* Begin Raw records *

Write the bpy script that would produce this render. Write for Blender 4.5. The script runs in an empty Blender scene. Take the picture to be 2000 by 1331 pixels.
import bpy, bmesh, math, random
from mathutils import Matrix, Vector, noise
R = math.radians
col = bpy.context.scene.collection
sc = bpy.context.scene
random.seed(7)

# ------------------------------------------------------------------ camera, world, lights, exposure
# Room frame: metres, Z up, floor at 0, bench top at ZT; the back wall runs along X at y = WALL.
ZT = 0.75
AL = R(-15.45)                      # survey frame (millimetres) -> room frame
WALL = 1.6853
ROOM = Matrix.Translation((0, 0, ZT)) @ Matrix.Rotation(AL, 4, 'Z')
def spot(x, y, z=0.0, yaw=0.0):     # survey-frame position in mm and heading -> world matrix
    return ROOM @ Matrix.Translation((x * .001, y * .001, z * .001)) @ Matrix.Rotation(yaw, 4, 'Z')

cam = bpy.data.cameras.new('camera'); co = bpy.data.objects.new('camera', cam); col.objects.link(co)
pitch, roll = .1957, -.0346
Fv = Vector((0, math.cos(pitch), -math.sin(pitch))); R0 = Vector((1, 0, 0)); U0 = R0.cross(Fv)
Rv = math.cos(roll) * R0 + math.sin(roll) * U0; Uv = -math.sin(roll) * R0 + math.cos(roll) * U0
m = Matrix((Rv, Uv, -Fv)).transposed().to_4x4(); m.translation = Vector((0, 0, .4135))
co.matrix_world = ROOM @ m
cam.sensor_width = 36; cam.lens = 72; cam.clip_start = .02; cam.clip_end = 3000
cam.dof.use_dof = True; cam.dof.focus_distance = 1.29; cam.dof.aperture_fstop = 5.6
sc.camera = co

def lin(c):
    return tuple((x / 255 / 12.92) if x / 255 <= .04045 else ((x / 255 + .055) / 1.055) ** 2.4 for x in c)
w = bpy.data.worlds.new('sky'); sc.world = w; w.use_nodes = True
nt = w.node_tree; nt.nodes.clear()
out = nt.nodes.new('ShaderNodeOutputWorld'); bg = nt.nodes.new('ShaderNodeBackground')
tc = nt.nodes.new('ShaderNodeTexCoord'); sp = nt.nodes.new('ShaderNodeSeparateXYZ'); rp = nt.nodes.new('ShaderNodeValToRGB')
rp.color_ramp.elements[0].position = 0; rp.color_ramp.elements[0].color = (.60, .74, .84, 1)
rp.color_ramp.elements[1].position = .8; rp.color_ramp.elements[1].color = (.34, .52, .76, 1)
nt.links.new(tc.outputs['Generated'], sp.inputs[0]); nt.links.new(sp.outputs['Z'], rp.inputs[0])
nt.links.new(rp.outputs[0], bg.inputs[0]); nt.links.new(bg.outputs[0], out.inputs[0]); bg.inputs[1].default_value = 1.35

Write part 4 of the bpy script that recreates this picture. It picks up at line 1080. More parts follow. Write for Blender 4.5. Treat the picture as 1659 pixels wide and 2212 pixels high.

* End Raw records *

Task description
Set down each entry again, unchanged.

Response for this exercise
Write the bpy script that would produce this render. Write for Blender 4.5. The script runs in an empty Blender scene. Take the picture to be 2000 by 1331 pixels.
import bpy, bmesh, math, random
from mathutils import Matrix, Vector, noise
R = math.radians
col = bpy.context.scene.collection
sc = bpy.context.scene
random.seed(7)

# ------------------------------------------------------------------ camera, world, lights, exposure
# Room frame: metres, Z up, floor at 0, bench top at ZT; the back wall runs along X at y = WALL.
ZT = 0.75
AL = R(-15.45)                      # survey frame (millimetres) -> room frame
WALL = 1.6853
ROOM = Matrix.Translation((0, 0, ZT)) @ Matrix.Rotation(AL, 4, 'Z')
def spot(x, y, z=0.0, yaw=0.0):     # survey-frame position in mm and heading -> world matrix
    return ROOM @ Matrix.Translation((x * .001, y * .001, z * .001)) @ Matrix.Rotation(yaw, 4, 'Z')

cam = bpy.data.cameras.new('camera'); co = bpy.data.objects.new('camera', cam); col.objects.link(co)
pitch, roll = .1957, -.0346
Fv = Vector((0, math.cos(pitch), -math.sin(pitch))); R0 = Vector((1, 0, 0)); U0 = R0.cross(Fv)
Rv = math.cos(roll) * R0 + math.sin(roll) * U0; Uv = -math.sin(roll) * R0 + math.cos(roll) * U0
m = Matrix((Rv, Uv, -Fv)).transposed().to_4x4(); m.translation = Vector((0, 0, .4135))
co.matrix_world = ROOM @ m
cam.sensor_width = 36; cam.lens = 72; cam.clip_start = .02; cam.clip_end = 3000
cam.dof.use_dof = True; cam.dof.focus_distance = 1.29; cam.dof.aperture_fstop = 5.6
sc.camera = co

def lin(c):
    return tuple((x / 255 / 12.92) if x / 255 <= .04045 else ((x / 255 + .055) / 1.055) ** 2.4 for x in c)
w = bpy.data.worlds.new('sky'); sc.world = w; w.use_nodes = True
nt = w.node_tree; nt.nodes.clear()
out = nt.nodes.new('ShaderNodeOutputWorld'); bg = nt.nodes.new('ShaderNodeBackground')
tc = nt.nodes.new('ShaderNodeTexCoord'); sp = nt.nodes.new('ShaderNodeSeparateXYZ'); rp = nt.nodes.new('ShaderNodeValToRGB')
rp.color_ramp.elements[0].position = 0; rp.color_ramp.elements[0].color = (.60, .74, .84, 1)
rp.color_ramp.elements[1].position = .8; rp.color_ramp.elements[1].color = (.34, .52, .76, 1)
nt.links.new(tc.outputs['Generated'], sp.inputs[0]); nt.links.new(sp.outputs['Z'], rp.inputs[0])
nt.links.new(rp.outputs[0], bg.inputs[0]); nt.links.new(bg.outputs[0], out.inputs[0]); bg.inputs[1].default_value = 1.35

Write part 4 of the bpy script that recreates this picture. It picks up at line 1080. More parts follow. Write for Blender 4.5. Treat the picture as 1659 pixels wide and 2212 pixels high.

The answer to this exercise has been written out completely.